Liner Inground Pool Vs. Fiberglass Pool


    • In regard to the building process, both materials are significantly simpler than going the concrete route, since neither involve any building on-site. Fiberglass pools are delivered in a pre-designed shell, and as such are simply dropped in one piece via crane once the appropriate space is created in the yard. Vinyl liner pools, on the other hand, arrive as packages; after the wall is built, the vinyl liners are installed. Overall, the process for each material could be done in anywhere from one to three weeks.


    • Without a doubt, vinyl liner pools will almost invariably be the cheapest material when it comes to installation costs alone. A standard vinyl pool could range anywhere from $7,000 to $16,000 depending on the size and contractor, while a comparable fiberglass pool is likely to be at least $15,000 and as much as $25,000 for the higher end models. Because of the added maintenance with a vinyl pool, however, over the life of the pool, users will spend less money with fiberglass.
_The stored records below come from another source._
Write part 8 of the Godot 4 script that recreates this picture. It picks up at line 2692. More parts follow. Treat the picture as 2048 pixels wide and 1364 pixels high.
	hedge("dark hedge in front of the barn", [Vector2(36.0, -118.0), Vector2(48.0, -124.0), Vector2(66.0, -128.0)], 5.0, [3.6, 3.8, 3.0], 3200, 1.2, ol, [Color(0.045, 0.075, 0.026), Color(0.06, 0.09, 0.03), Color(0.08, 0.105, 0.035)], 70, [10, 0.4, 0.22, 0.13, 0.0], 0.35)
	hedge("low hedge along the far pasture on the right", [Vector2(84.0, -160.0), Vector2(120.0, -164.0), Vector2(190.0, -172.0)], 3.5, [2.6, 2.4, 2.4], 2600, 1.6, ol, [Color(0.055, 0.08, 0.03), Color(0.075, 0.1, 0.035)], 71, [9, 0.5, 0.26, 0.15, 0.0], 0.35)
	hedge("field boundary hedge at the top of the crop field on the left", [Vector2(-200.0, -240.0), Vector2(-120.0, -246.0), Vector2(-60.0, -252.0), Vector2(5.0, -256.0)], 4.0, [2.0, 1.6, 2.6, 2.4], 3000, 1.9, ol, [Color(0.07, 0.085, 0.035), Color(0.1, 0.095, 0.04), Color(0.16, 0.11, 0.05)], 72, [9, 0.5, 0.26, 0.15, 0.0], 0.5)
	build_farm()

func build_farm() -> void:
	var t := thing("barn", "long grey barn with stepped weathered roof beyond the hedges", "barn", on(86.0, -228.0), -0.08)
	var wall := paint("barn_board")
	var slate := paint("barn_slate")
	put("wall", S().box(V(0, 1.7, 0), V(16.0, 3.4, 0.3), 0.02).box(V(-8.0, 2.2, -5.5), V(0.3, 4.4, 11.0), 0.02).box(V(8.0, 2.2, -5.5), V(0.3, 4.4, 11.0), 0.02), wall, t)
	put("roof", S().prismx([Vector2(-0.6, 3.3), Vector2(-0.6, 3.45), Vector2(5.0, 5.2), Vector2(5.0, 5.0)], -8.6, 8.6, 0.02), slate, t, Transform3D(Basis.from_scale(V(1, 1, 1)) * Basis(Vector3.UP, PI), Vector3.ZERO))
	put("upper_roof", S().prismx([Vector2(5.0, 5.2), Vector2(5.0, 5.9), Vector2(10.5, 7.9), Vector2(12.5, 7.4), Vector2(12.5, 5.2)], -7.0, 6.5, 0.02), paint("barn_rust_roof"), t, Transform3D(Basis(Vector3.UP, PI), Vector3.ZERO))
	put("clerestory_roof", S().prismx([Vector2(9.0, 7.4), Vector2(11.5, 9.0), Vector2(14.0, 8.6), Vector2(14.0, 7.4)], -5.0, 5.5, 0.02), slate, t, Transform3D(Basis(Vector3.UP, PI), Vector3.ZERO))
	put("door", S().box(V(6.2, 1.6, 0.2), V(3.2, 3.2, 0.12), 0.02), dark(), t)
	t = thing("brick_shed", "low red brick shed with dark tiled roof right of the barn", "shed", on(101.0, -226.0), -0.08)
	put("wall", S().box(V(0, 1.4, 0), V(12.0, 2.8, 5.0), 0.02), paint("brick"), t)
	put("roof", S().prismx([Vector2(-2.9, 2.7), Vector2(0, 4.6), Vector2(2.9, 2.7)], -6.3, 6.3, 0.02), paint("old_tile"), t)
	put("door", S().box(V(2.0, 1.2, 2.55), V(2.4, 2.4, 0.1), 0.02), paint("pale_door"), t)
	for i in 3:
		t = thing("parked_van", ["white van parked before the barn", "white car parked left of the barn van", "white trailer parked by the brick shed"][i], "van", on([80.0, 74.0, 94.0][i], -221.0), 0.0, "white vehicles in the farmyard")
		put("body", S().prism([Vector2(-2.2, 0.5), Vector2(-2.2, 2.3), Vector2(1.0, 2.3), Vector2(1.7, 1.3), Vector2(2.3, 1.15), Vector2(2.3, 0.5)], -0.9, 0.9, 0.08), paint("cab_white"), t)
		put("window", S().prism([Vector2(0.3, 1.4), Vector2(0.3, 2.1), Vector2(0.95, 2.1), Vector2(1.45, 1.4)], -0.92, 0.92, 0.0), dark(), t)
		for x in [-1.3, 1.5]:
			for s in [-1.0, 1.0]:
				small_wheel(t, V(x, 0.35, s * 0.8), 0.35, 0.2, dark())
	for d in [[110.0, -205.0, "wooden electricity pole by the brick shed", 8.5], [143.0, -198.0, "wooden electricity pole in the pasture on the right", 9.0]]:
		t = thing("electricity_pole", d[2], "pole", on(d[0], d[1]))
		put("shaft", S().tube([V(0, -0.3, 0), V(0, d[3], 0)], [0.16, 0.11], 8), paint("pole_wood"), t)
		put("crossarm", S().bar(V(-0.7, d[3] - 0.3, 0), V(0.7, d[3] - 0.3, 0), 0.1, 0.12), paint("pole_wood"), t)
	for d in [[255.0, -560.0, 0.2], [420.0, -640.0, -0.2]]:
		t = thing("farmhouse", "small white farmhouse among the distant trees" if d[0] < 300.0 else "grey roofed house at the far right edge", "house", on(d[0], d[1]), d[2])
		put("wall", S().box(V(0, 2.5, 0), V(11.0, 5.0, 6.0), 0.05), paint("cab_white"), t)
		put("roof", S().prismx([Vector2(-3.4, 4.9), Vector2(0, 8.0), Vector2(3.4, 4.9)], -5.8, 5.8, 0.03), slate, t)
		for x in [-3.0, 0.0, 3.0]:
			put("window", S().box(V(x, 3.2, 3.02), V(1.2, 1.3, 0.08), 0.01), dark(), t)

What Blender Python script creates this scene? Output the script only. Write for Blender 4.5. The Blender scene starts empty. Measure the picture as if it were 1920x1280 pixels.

    • Fiberglass pools have a big edge on vinyl liner pools when it comes to aesthetic appeal. Whereas a fiberglass pool can be virtually any color imaginable, a vinyl liner pool usually has a basic, uniform appearance. On the other hand, vinyl liner pools are easier to build in any shape or style, while most fiberglass pools only come in a few standard shapes, such as round or rectangular. However, some fiberglass contractors now offer more flexibility in customizing the shape of a fiberglass shell.


    • The biggest reason fiberglass pools came into popularity in the first place was due to the lack of maintenance required, especially when compared to the porous nature of concrete. Fiberglass is strong and durable, and due to the nature of the material, inhibits the growth of algae very effectively. As it also has the ability to expand and contract during temperature changes, it is less susceptible to cracking. Vinyl liner pools are noted for their stain resistant surface, but owners will need to replace the liners once every 10 years at the very least.


    • Because vinyl liner pools require more care and maintenance over the long term, fiberglass pools typically are thought to have better resell value since they hold up better over time. While a fiberglass pool is almost always likely to add value to a home, a vinyl pool that has liners in need of replacing or is otherwise in disrepair could be a problem for a potential buyer, who may request the pool be repaired before any agreement is reached.